Add in a score by Henry Mancini that plays with a variety of beats and influences, and you've got something.
Those final scenes play with elevation, the camera seeking Vargas and Quinlan as they change elevation, from high perches and down in rivers and up on bridges, all the while trying to get clear audio that will settle what is really happening. And the silence of the last minutes.
The movie is a border story, something Hollywood played with a bit from its inception, sometimes projecting onto Westerns, and sometimes in the modern era. And so there's a dynamic of what is the "right" and "wrong" side of the border - and what is and is not corruption. What is and is not justice and law-enforcement. What are the borders we'll cross to get justice, and, ultimately, what borders can't be crossed.
No easy answers are given - Quinlan, in the end, was actually right about his suspect, he just had to frame him up and threaten him, and beat him a bit to get there. Vargas, our hero, is blind and deaf to his own wife's entreaties and warnings, leaving her vulnerable as both their lives are threatened.
I'd be curious to know what Heston thought of the role.
Released in 1958, the film's depictions of *everyone* is unfavorable. The casual racism of mid-Century America is both on display and more nuanced than your twitter-crowd would want to give it credit for. There's Mexican criminals but also our lawman of conscience. We're not so lucky to find such a man north of the border where the Anglos are cowards and liars and frame-up artists.
But, look, the film does get very dark. I won't debate or breakdown the politics and possible Film 101 readings, but sex, sexual assault and what the film says and doesn't say when the woman in question is an Anglo is some murky territory. Especially when the Mexican cop is played by Charlton Heston in make-up. And I am sure there are plenty of articles and monographs to tackle race in the film and race as handled in films of the 1950's, not least because of the Hayes Code.
We can try to figure Dietrich's Tanya out some other time. I'll bring a white board and we'll just idea-ate.
But, man, it's a bleak film with a dark, cold heart. When maybe the best of the characters is brutally victimized and the one person (still living) who might have cared about any of it just turns and goes home when he's bobbing in the river.

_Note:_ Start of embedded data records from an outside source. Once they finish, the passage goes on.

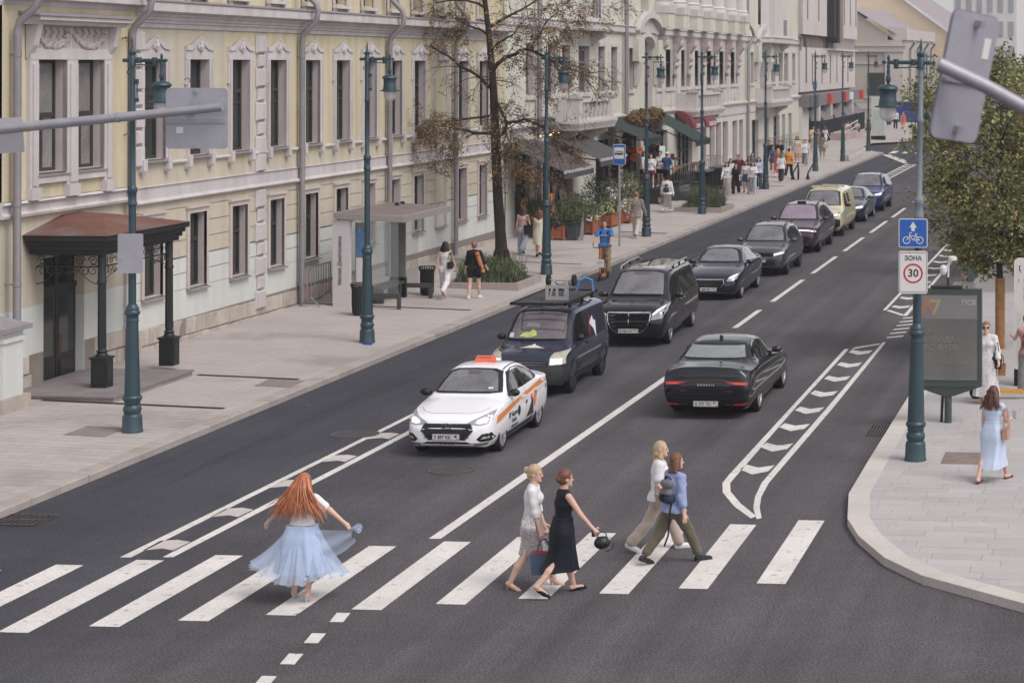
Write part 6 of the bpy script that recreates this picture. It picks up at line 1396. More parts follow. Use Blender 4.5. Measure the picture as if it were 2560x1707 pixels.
  B().box(.2,.245,-.002,0,-.043,-.032,M).build('plate_flag',mat('flag_red',(176,60,66),rough=.5),o)
 def mirror(s,y,z,m,x=None,w=.24):
  for sg in(-1,1):
   h=s.proj('r' if sg>0 else 'l',y,z)[0].x
   b=B().ell((0,0,0),(w/2,.085,.075),12,8);o=b.build('mirror',m,s.t,smooth=60);o.location=(h+sg*(w*.55),y,z+.03);o.rotation_euler=(.0,0,sg*-.12)
   B().bar((h-sg*.02,y+.02,z-.03),(h+sg*.12,y,z+.0),.05,.03).build('mirror_arm',blk,o).matrix_parent_inverse=(Matrix.Translation(o.location)@Matrix.Rotation(sg*-.12,4,'Z')).inverted()
 def mirrored(s,pts):return pts+[(-u,v) for u,v in reversed(pts)]
def grille_bars(c,view,u0,u1,zs,m,th=.02,dep=.03,name='grille_bar',parent=None,par=None):
 for z in zs:
  n=8;V=[];P=[]
  for i in range(n+1):h=c.proj(view,u0+(u1-u0)*i/n,z)[0];P.append(h+Vector((0,-dep if view=='f' else dep,0)))
  b=B()
  for a,q in zip(P,P[1:]):b.bar(a,q,.03,th)
  b.build(name,m,par or c.t)
SED=dict(bot=[(0,.24),(.25,.17),(.8,.155),(3.6,.155),(4.1,.19),(4.405,.32)],wid=[(0,.66),(.04,.78),(.12,.88),(.3,.955),(.7,.99),(1.3,1),(3.2,1),(3.9,.985),(4.2,.93),(4.33,.85),(4.405,.72)],wtop=[(0,.55),(.2,.72),(.7,.80),(1.1,.80),(1.5,.70),(2.0,.66),(3.0,.655),(3.5,.66),(3.8,.72),(4.2,.77),(4.33,.77),(4.405,.66)])
def scale_p(P,L,L0=4.405):return[(a*L/L0,v) for a,v in P]
# white and orange taxi
c=Car('taxi_car','white taxi with orange side stripe and orange roof light at the head of the queue','taxi',4.405,1.73,[(0,.58),(.05,.70),(.15,.775),(.45,.86),(.85,.945),(1.12,.99),(1.2,1.03),(1.55,1.235),(1.9,1.395),(2.15,1.447),(2.5,1.46),(2.9,1.435),(3.3,1.34),(3.65,1.2),(3.95,1.095),(4.2,1.06),(4.33,1.0),(4.405,.8)],[(0,.54),(.15,.71),(.5,.80),(1.2,.895),(2.5,.945),(3.5,.99),(4.1,.985),(4.33,.92),(4.405,.76)],SED['wid'],SED['wtop'],SED['bot'],car_paint('white',(234,232,235)),(.84,3.44),.31,-12.72,38.73,.012)
for y in(.84,3.44):c.wheel(y,.31,.2,12,alloy,.72,.035)
gz=[(-.585,1.065),(.585,1.065),(.545,1.20),(.5,1.405-.03),(-.5,1.405-.03),(-.545,1.2)]
c.screen(1.03,1.2,1.41,.67,.60,.525,carglass)
wsp=c.decal('rear_view_mirror_shade','f',[(-.13,1.37),(.13,1.37),(.11,1.32),(-.11,1.32)],mat('frit_grey',(92,86,90),rough=.2),.017)
c.decal('windscreen_sticker','f',[(.40,1.09),(.49,1.09),(.485,1.115),(.4,1.115)],s_white,.017)
for pts in([(-.6,1.03),(-.1,1.035)],[(-.12,1.035),(.5,1.03)]):c.line('wiper','f',pts,.016,blk,.02)
c.decal('rear_window','b',c.mirrored([(.6,1.13),(.52,1.37)]),cartint)
sw=[(1.46,.985),(1.74,1.19),(1.95,1.335),(2.3,1.385),(2.75,1.365),(3.1,1.27),(3.42,1.13),(3.5,1.06),(3.3,1.03)]
c.both('side_window_surround',sw,blk,.003,.06)
c.both('side_window',[(1.62,1.02),(1.82,1.18),(2.05,1.30),(2.3,1.35),(2.42,1.345),(2.42,1.0)],cartint,.006,.06);c.both('side_window',[(2.5,1.005),(2.5,1.345),(2.75,1.33),(3.05,1.24),(3.22,1.13),(3.2,1.045)],cartint,.006,.06)
for sg in(-1,1):c.line('roof_seam','t',[(sg*.50,2.0),(sg*.495,2.5),(sg*.50,3.1)],.022,blk)
c.line('hood_seam','t',[(-.66,.62),(-.55,.36),(-.35,.24),(.35,.24),(.55,.36),(.66,.62)],.010,mat('seam_grey',(120,118,122),rough=.6))
orange=mat('taxi_orange',(222,130,40),rough=.3,coat=.6,var=.04)
c.both('orange_stripe',[(.38,.585),(.5,.72),(1.2,.80),(2.6,.90),(3.9,1.0),(4.2,.985),(4.2,.88),(3.2,.86),(2.0,.79),(1.1,.69),(.55,.60)],orange,.003);c.both('orange_band',[(3.02,.86),(3.28,.88),(3.06,.5),(2.96,.5),(2.93,.66)],orange,.003)
c.both('black_figure',[(2.45,.36),(2.8,.68),(2.9,.7),(2.92,.48),(3.02,.36)],mat('decal_dark',(58,54,50),rough=.4),.004);c.both('figure_head',[(2.72,.66),(2.85,.68),(2.86,.78),(2.74,.77)],mat('decal_red',(196,72,54),rough=.4),.005)
c.both('round_logo',[(1.88+.1*math.cos(a),.60+.1*math.sin(a)) for a in[2*PI*i/12 for i in range(12)]],mat('decal_black',(36,34,38),rough=.4),.004)
for k in range(2):
 for j in range(2):c.both('checker_mark',[(1.15+k*.06+j*.03,.56+j*.05),(1.2+k*.06+j*.03,.565+j*.05),(1.2+k*.06+j*.03,.61+j*.05),(1.15+k*.06+j*.03,.605+j*.05)],blk,.004);c.both('checker_mark',[(3.85+k*.05+j*.02,.74+j*.04),(3.89+k*.05+j*.02,.745+j*.04),(3.89+k*.05+j*.02,.78+j*.04),(3.85+k*.05+j*.02,.775+j*.04)],blk,.004)
def side_text(c,s_,size,y,z,m,off=.012):
 for v in('r','l'):
  x=c.proj(v,y,z)[0].x+(off if v=='r' else-off);M=Matrix.Translation((x,y,z))@(Matrix.Rotation(PI/2,4,'Z') if v=='r' else Matrix.Rotation(-PI/2,4,'Z'))@VT;text(s_,size,'side_lettering',m,c.t,M)
side_text(c,'Яндекс',.13,1.55,.61,s_black);side_text(c,'Такси',.12,1.5,.48,s_black);side_text(c,'(495) 999-99-99',.07,1.6,.36,s_black);side_text(c,'897',.1,2.4,.68,s_black)
c.mir('headlight','f',[(.38,.655),(.46,.70),(.70,.80),(.79,.83),(.80,.70),(.74,.63),(.62,.61),(.5,.62)],lampglass,.005);c.mir('headlight_lamp','f',[(.53,.65),(.62,.635),(.71,.66),(.73,.735),(.66,.74),(.56,.70)],lamp_on,.009)
c.decal('grille','f',c.mirrored([(.34,.345),(.50,.52),(.46,.62),(.43,.645)]),mat('grille_black',(30,32,38),rough=.4),.006);grille_bars(c,'f',-.42,.42,(.40,.45,.50,.55,.60),mat('grille_slat',(48,50,58),rough=.35),.018,.012)
c.line('grille_frame','f',[(-.34,.34),(-.50,.52),(-.45,.65)],.014,chrome,.01);c.line('grille_frame','f',[(.34,.34),(.50,.52),(.45,.65)],.014,chrome,.01)
e=B();y_=c.proj('f',0,.605)[0].y-.035
for i in range(20):a,d_=2*PI*i/20,2*PI*(i+1)/20;e.bar((.095*math.cos(a),y_,.605+.05*math.sin(a)),(.095*math.cos(d_),y_,.605+.05*math.sin(d_)),.012,.014)
e.bar((-.035,y_,.575),(-.015,y_,.635),.012,.016);e.bar((.015,y_,.575),(.035,y_,.635),.012,.016);e.bar((-.03,y_,.60),(.03,y_,.61),.012,.014);e.build('emblem',chrome,c.t)
c.mir('fog_light_recess','f',[(.56,.36),(.66,.455),(.80,.47),(.82,.36),(.78,.31),(.62,.31)],blk,.006);c.mir('fog_light','f',[(.63,.36),(.68,.41),(.77,.415),(.77,.365)],lampglass,.010)
c.decal('lower_bumper','f',c.mirrored([(.5,.235),(.78,.24),(.84,.30),(.62,.29),(.45,.285)]),mat('scuffed_grey',(112,108,106),rough=.6,var=.3,vs=8),.007);c.decal('lower_intake','f',c.mirrored([(.5,.275),(.38,.315)]),blk,.008)
c.both('sill_trim',[(1.2,.2),(1.2,.30),(3.05,.33),(3.05,.2)],blkp,.004);c.plate('f','У 897 КК','48',.41);c.mirror(1.45,.985,blk)
for y in(2.38,3.42):
 c.line('door_seam','r',[(y,.32),(y+.02,.9),(y,.98)],.010,MATS['seam_grey'])
c.line('door_seam','r',[(1.25,.32),(1.22,.7),(1.33,.93)],.010,MATS['seam_grey'])
for y in(2.2,3.12):h=c.proj('r',y,.83)[0];B().box(h.x-.005,h.x+.035,y-.1,y+.1,.815,.85).build('door_handle',MATS['paint_white'],c.t)
tl_=B().box(-.22,.22,2.42,2.62,1.455,1.47).add([(-.2,2.43,1.47),(.2,2.43,1.47),(.2,2.61,1.47),(-.2,2.61,1.47),(-.17,2.46,1.57),(.17,2.46,1.57),(.17,2.58,1.57),(-.17,2.58,1.57)],[(0,1,5,4),(1,2,6,5),(2,3,7,6),(3,0,4,7),(4,5,6,7)]).build('taxi_roof_light',mat('taxi_light_orange',(222,104,72),rough=.4),c.t)
for k in range(6):B().box(-.15+k*.05,-.125+k*.05,2.445,2.45,1.53+.015*(k%2),1.545+.015*(k%2)).build('checker',blk,tl_)
c.mir('tail_light','b',[(.55,.92),(.82,.96),(.82,.84),(.6,.82)],tail,.005);c.both('tail_light',[(4.0,.95),(4.3,.93),(4.3,.84),(4.12,.85)],tail,.006)
TAXI=c
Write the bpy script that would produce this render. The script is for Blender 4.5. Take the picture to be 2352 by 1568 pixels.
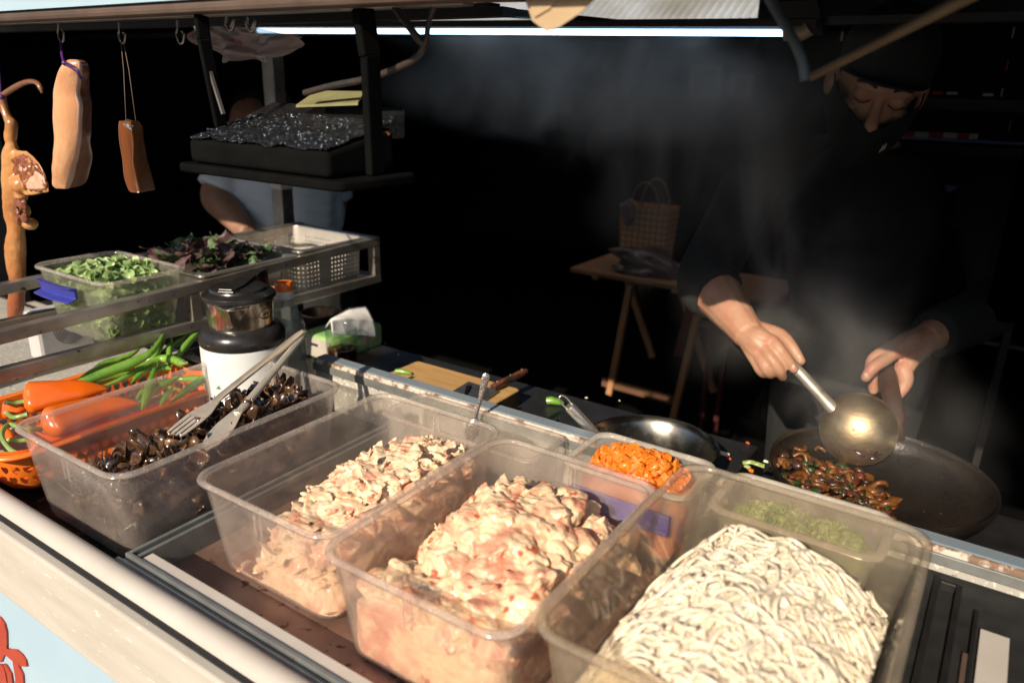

The film ends on two relatively minor supporting characters, including Dietrich's Tanya. And it's as fine an exchange as you're going to find in noir.
*she appeared once on The Adventures of Superman as Superman's fake wife (and made Lois very sad, indeed).
2 comments:
Such a goid flick. Great choice.
Special mention for this being referenced in "Ed Wood," when the titular character meets up with Wells who complains that he has to cast Heston as a Mexican.
Oh, yeah. I hadn't seen the movie yet when I saw Ed Wood, but I know it got a big response in the theater just on principle. When I saw the movie later I remember realizing "ohhhh... this is what they were talking about" by the end of the opening sequence. Now I want to rewatch Ed Wood.